O quarto e último período ocorreu na década de 1860, quando dois eventos importantes mereceram atenção. Ao contrário de seus predecessores, o presidente Abraham Lincoln (eleito em novembro de 1860) recusou-se a perdoar Nathaniel Gordon, um capitão de Portland, Maine, considerado culpado por um júri de Nova York por transportar a bordo do navio Erie africanos para Cuba. A pena para o crime era a morte. Enforcado em 21 de fevereiro de 1862, Gordon foi o único traficante executado na história dos Estados Unidos. A morte de Gordon soou como um trovão no mundo atlântico. O segundo evento chave foi a adesão de Lincoln ao tratado de Lyons-Seward, em 1862. Pela primeira vez, os Estados Unidos selaram com a Inglaterra um acordo para a busca de navios de ambas as nacionalidades suspeitos de transportar escravos. A quantidade de navios negreiros nos portos dos Estados Unidos e o número de africanos transportados em navios com a bandeira dos Estados Unidos diminuíram sensivelmente. Três séculos e meio do tráfico transatlântico de cativos africanos, que resultou no embarque de aproximadamente 12,5 milhões de filhos da mãe África, chegava ao fim em 1867.
Leonardo Marques publica evidências da influência e do impacto dos indivíduos na história. Representantes oficiais dos Estados Unidos, tanto no Brasil como em Cuba, reportaram atividades ilegais, investigaram transações ilícitas em casas comerciais e ajudaram a indiciar traficantes dos Estados Unidos. Outros facilitaram o tráfico de escravos. Havia juízes nos Estados Unidos que trabalharam diligentemente para suprimir todas as formas de envolvimento dos Estados Unidos no tráfico de escravos e outros que faziam vista grossa. O autor oferece uma grande quantidade de informações sobre traficantes, suas práticas comerciais e atores que investiram no comércio de escravos.
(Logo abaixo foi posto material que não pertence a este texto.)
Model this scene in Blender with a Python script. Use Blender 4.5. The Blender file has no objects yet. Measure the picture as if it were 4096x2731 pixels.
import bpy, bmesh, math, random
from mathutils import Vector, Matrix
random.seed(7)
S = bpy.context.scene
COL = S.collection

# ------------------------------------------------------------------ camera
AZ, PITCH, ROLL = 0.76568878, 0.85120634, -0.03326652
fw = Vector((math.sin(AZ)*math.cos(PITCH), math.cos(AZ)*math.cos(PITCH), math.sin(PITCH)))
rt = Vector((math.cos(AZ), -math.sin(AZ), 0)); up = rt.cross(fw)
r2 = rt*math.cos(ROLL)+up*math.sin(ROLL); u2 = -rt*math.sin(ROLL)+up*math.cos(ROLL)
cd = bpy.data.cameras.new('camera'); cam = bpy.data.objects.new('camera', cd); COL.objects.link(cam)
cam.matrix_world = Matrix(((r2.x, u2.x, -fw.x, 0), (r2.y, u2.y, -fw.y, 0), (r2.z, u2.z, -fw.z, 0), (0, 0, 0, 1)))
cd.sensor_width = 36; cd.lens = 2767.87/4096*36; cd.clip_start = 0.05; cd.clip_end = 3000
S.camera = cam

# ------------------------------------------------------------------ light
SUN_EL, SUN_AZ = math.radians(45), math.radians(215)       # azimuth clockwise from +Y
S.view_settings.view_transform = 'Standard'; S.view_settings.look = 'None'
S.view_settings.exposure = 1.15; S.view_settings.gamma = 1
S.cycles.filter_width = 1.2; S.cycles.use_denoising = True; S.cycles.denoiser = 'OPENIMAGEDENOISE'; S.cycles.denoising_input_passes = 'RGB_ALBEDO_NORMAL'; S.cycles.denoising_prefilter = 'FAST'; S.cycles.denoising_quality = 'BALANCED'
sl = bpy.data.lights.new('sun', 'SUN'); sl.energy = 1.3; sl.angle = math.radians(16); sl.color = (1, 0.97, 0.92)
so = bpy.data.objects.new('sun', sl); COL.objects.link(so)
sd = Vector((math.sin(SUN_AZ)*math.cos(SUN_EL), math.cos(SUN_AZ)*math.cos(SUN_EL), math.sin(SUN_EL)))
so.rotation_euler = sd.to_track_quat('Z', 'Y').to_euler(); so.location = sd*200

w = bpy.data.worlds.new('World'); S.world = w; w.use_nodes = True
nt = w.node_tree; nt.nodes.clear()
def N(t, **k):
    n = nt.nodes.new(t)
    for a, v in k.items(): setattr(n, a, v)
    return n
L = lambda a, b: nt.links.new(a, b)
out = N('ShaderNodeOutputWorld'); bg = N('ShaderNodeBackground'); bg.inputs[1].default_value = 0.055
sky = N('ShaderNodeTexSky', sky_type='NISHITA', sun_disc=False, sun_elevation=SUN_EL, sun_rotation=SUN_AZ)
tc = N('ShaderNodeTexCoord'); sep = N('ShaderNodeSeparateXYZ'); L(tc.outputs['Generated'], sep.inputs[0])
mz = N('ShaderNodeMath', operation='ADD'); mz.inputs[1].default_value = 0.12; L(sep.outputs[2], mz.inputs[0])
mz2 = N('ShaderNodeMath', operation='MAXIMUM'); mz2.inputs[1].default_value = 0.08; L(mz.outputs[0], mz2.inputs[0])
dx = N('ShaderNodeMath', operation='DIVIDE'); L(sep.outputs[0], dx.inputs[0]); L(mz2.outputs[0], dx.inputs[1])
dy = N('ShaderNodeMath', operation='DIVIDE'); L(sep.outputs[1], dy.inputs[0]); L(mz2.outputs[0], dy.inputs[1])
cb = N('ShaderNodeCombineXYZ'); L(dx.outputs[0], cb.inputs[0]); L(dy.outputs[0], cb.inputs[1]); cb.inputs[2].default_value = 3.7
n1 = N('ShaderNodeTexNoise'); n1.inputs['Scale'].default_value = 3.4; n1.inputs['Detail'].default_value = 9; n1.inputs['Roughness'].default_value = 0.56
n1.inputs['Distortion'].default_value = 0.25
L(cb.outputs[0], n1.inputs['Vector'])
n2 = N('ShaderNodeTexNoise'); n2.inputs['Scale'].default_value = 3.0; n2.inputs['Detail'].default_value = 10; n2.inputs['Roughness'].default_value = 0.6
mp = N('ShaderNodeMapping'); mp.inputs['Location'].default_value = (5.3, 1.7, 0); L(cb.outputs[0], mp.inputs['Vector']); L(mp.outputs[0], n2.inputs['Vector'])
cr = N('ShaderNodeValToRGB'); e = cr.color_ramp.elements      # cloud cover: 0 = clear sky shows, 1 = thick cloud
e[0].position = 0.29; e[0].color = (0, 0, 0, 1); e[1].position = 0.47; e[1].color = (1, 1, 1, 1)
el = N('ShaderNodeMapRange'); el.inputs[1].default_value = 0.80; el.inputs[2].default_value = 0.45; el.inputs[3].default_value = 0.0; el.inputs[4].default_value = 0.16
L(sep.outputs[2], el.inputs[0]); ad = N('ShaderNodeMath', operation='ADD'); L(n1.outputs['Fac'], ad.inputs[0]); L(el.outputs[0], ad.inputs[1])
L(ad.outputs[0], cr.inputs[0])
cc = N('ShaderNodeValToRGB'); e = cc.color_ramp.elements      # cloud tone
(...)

O livro lança luz sobre um importante debate. Até que ponto o capital americano desempenhou algum papel no comércio de escravos transatlânticos no século XIX? Ao discutir o período 1820-1850, Marques cita o livro clássico de W. E. B. Du Bois, The Suppression of the African Slave-Trade to the United States of America, 1638-1870:
Finalmente, o comércio americano de escravos foi feito principalmente pelo capital dos Estados Unidos, por navios dos Estados Unidos, capitaneados por cidadãos dos Estados Unidos e sob a bandeira dos Estados Unidos.2 (p. 201)
Ao questionar esta afirmação, Marques enfatiza que o investimento direto dos Estados Unidos em viagens escravistas desapareceu em 1820, com a saída dos traficantes de Rhode Island. Após 1820, os capitais espanhois e portugueses dominaram o tráfico; capitães e marinheiros dos Estados Unidos eram apenas funcionários do tráfico. No entanto, entre 1807 a 1868, centenas de navios construídos nos Estados Unidos transportaram africanos e facilitaram o tráfico de escravos da África para Cuba e Brasil. Indivíduos e indústria naval dos Estados Unidos tinham pleno conhecimento das atividades desprezíveis às quais esses navios estavam destinados. Ademais, a construção de navios na costa leste dos Estados Unidos beneficiou as economias locais e regionais de Portland, no Maine, e Nova Orleans, na Louisiana. Conforme observado por muitos historiadores,
a indústria empregou centenas de marinheiros, carpinteiros, fabricantes de vela e ferrarias, para não mencionar madeireiras. Duas mil árvores, principalmente carvalhos e pinheiros, eram cortadas para construir um único navio de porte adequado.3
Deve-se considerar que a construção de navios, a mais avançada tecnologia produzida nos Estados Unidos desde 1700 até meados do século XIX, pode ser vista como uma forma de investimento de capitais com origem nos Estados Unidos. Pesquisas adicionais lançarão luz sobre este “momento inovador do capitalismo histórico” (p. 4).
Um último comentário. Diversas localidades, cidades, regiões, estados e países são mencionados no livro. Por exemplo, na página 21, são citados Charleston, Savannah, Havana, Rhode Island, Gold Coast, Alta Guiné, Serra Leoa e Senegambia. Faltou um mapa. Tal mapa, mesmo sendo apenas referente ao Atlântico, poderia ser útil tanto para leitores especialistas como para leigos.